Makna Pendidikan Multikultural dan Implikasinya Terhadap
Pengembangan Pendidikan
Multikultural
A. Pendahuluan
Istilah multikultural
dilihat dari formalitas istilah dapat dikatakan sesuatu yang baru, tetapi jika
dilihat dari substansi atau maknanya bagi bangsa Indonesia kususnya umat Islam
bukan merupakan hal yang baru. Multikultural sebagai jelmaan dari kesiapan
untuk menerima perbedaan atau perbedaan dianggap sebagai sunatullah (kondrati)
sudah jelas ada dalam Islam. Bahkan perbedaan bisa dijadikan sebagai sarana
untuk menciptakan kesejahteraan bagi umat (ikhtilaful ummati rahmatun).
Dalam rangka menyadari perbedaan tantangan historis antara
klasik-skolastik, era modernitas, dan terlebih lagi pada era modernita tingkat
lanjut (post-modern), diperlukan keberanian intelektual untuk merumuskan ulang
pola pendidikan islam, baik yang menyangkut materi maupun metodologi.
Negara
multikultural merupakan sebutan yang sangat cocok untuk Indonesia. Mengapa ?
Karena Indonesia memiliki keragaman agama dan kepercayaan, suku, jumlah dan persebaran
pulau, bahasa dan sejumlah keragaman lain. Keragaman itu merupakan potensi dan
keunikan yang dimiliki oleh bangsa Indonesia sebagai bangsa yang besar. Akan
tetapi keragaman dan keunikan tersebut selama ini belum mendapatkan kesempatan
berkembang dan mengelola diri berdasar kearifan budaya dan kemauan hidup
berdampingan secara damai.
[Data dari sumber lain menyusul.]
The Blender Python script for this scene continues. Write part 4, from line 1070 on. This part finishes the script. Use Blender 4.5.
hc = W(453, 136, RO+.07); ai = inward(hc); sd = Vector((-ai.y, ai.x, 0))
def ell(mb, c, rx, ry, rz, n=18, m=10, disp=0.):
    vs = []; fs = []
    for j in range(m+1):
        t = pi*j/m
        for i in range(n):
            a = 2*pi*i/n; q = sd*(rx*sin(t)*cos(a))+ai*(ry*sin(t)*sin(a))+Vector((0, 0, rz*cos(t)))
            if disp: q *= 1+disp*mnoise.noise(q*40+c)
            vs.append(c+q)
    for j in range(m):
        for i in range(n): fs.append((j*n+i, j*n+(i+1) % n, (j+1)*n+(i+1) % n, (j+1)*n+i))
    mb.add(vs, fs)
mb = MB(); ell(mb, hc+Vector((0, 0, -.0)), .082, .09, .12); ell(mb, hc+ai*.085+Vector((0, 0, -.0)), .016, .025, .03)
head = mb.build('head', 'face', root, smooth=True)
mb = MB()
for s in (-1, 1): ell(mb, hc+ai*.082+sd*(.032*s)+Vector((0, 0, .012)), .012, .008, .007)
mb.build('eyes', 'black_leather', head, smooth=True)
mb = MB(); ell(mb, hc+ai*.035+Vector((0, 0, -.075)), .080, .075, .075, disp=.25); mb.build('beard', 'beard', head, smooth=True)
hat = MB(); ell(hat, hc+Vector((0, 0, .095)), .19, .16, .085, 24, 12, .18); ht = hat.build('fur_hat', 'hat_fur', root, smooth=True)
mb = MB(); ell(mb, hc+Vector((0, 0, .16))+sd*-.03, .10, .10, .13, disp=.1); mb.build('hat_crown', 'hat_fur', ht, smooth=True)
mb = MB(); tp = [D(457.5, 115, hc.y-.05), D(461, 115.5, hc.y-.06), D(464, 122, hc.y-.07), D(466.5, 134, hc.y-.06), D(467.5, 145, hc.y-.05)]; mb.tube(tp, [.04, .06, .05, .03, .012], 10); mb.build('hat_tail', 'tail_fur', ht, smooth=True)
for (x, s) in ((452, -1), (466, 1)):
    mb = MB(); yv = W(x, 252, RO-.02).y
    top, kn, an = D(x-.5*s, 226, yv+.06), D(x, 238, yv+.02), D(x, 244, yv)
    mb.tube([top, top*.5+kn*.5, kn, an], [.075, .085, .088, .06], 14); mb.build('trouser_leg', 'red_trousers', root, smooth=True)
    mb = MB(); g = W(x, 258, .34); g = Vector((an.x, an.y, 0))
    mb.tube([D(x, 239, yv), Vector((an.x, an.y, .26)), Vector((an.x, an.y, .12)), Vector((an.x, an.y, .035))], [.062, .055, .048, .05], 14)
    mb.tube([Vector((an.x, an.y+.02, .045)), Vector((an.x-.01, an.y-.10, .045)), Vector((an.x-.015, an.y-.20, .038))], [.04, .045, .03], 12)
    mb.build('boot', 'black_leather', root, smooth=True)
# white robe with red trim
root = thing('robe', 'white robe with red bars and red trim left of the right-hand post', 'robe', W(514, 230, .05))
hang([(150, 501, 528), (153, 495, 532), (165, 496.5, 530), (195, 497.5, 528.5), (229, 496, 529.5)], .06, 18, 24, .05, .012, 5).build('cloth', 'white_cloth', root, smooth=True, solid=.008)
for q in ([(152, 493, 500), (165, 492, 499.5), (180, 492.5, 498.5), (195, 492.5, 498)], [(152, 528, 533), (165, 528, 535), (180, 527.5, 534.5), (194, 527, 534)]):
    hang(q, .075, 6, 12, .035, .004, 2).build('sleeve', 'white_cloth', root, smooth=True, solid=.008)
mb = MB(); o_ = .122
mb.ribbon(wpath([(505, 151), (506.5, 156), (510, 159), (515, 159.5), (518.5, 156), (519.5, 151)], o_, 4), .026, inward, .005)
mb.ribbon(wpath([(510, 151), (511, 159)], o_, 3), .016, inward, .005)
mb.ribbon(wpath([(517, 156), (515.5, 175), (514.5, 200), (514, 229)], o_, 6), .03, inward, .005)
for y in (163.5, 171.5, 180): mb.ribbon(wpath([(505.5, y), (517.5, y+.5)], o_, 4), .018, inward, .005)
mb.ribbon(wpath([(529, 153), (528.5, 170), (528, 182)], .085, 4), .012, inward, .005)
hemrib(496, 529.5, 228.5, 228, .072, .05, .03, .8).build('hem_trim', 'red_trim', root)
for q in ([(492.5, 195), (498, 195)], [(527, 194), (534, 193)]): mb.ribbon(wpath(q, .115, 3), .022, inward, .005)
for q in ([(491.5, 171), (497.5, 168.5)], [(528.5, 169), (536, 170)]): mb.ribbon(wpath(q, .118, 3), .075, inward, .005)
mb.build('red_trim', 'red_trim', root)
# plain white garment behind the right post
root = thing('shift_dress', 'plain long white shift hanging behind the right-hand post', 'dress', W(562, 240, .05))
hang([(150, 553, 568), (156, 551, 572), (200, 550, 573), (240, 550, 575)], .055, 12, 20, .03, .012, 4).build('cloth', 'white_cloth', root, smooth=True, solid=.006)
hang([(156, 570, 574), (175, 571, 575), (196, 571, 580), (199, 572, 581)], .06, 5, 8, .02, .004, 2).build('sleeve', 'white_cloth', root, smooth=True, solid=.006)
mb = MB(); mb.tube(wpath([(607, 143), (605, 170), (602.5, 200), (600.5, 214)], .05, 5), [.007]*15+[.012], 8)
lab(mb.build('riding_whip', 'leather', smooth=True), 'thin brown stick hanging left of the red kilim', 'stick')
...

Paradigma di bidang pendidikan kita yang sangat
sentralistik telah mengabaikan keragaman yang menjadi kekayaan dan potensi yang
dimiliki oleh bangsa ini. Perkelahian, kerusuhan, permusuhan, yang
berlatarbelakang etnis dan budaya silih berganti terjadi di negara ini. Negara
ini diambang disintegrasi bangsa bila tidak segera mendapat penanganan yang
serius.
Untuk
mengembangkan Pendidikan Multikultural di Indonesia, kita perlu mengetahui lebih
dahulu makna atau pengertian dari Pendidikan Multikultural, sejarah yang melatarbelakangi
kemunculan Pendidikan Multikultural dan karakteristik problematika multikultural
Indonesia. Karena dari pengertian yang kita gunakan dan mengetahui sejarah Pendidikan
Multikultural kita dapat mengetahui petunjuk ke arah mana pengembangkan Handout
Pendidikan Multikultural dilakukan. Dengan mengetahui karakteristik
problematika multikultural di Indonesia kita dapat memberikan solusi yang tepat
dan dapat dijadikan fokus pengembangan Pendidikan Multikultural.
Dari uraian
sebelumnya kita telah mengetahui bahwa pemaknaan Pendidikan Multikultural
berbeda-beda. Ada yang menekankan pada karakteristik kelompok yang berbeda,
sedangkan yang lain menekankan masalah sosial (khususnya tentang penindasan), kekuasaan
politik, dan pengalokasian sumber ekonomi. Ada yang memfokuskan pada keragaman
etnis yang berbeda, sedangkan yang lain berfokus pada kelompok dominan di masyarakat.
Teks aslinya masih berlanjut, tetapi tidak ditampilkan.